Focus
FTX, Alameda execs Ellison and Wang plead guilty and are working with DoJ, SBF lands in New York to face charges
(Kitco News) - The FTX saga took a dramatic turn late Wednesday evening, with the U.S. Department of Justice announcing that former FTX and Alameda senior executives Caroline Ellison and Gary Wang have pled guilty to fraud and are cooperating with authorities while the plane carrying the former head of both firms was airborne and en route from the Bahamas.
U.S. Attorney Damian Williams posted a brief video announcement Wednesday night announcing the guilty pleas by Ellison, the former CEO of Alameda Research, and Wang, who co-founded FTX with Sam Bankman-Fried. “Both Ms. Ellison and Mr.

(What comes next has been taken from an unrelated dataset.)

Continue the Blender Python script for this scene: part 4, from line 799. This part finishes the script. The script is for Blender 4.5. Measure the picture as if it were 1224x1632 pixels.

Wang have pled guilty to [fraud] charges, and they are both cooperating with the Southern District of New York,” Williams said.

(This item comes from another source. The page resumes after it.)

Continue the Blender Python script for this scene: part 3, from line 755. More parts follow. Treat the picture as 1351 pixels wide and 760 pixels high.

“Let me reiterate a call that I made last week: if you participated in misconduct at FTX or Alameda, now is the time to get ahead of it,” Williams said. “We are moving quickly, and our patience is not eternal.”
Williams also announced that Bankman-Fried was in FBI custody and on his way back to the United States. “He will be transported directly to the Southern District of New York, and he will appear in court before a judge in this district as soon as possible,” Williams said. On Dec.12, the Justice Department announced that they were charging Bankman-Fried with crimes, including wire fraud, commodities fraud, money laundering and campaign finance violations, the penalties for which could total 115 years in prison.
The U.S. Securities and Exchange Commission (SEC) and the Commodity Futures Trading Commission (CFTC) also issued press releases Wednesday evening announcing additional charges against Ellison and Wang, with the SEC accusing SBF, Ellison and Wang of coordinating together in “a multiyear scheme to defraud equity investors in FTX.”
The SEC wrote that Ellison manipulated the price of FTX’s own FTT token multiple times since 2019, and that Bankman-Fried and Wang knowingly and improperly diverted FTX customer assets to Alameda. The SEC also alleges that “Ellison and Wang were active participants in the scheme to deceive FTX’s investors and engaged in conduct that was critical to its success,” with Wang creating “FTX’s software code that allowed Alameda to divert FTX customer funds, and Ellison used misappropriated FTX customer funds for Alameda’s trading activity.”
The SEC wrote that “even as it became clear that Alameda and FTX could not make customers whole, Bankman-Fried, with the knowledge of Ellison and Wang, directed hundreds of millions of dollars more in FTX customer funds to Alameda.”
The CFTC also accused Wang of creating “features in the code underlying the FTX trading platform that allowed Alameda to maintain an essentially unlimited line of credit on FTX,” as well as “other exceptions to FTX’s standard processes that allowed Alameda to have an unfair advantage when transacting on the platform, including quicker execution times and an exemption from the platform’s distinctive auto-liquidation risk management process,” which enabled Alameda “to secretly and recklessly siphon FTX customer assets from the FTX platform.”
The CFTC complaint also alleged that Ellison “directed Alameda to use billions of dollars of FTX funds, including FTX customer funds, to trade on other digital asset exchanges and to fund a variety of high-risk digital asset industry investments,” and accused her of making “deceptive public statements in her capacity as Alameda’s CEO, including statements about the supposed separation between the operations of Alameda and FTX, in order to facilitate and perpetuate the fraudulent scheme.”
Both Wang and Ellison posted bail of $250,000 and have surrendered their travel documents as they await trial. Bankman-Fried is expected to appear before a judge today, where he is also expected to request bail.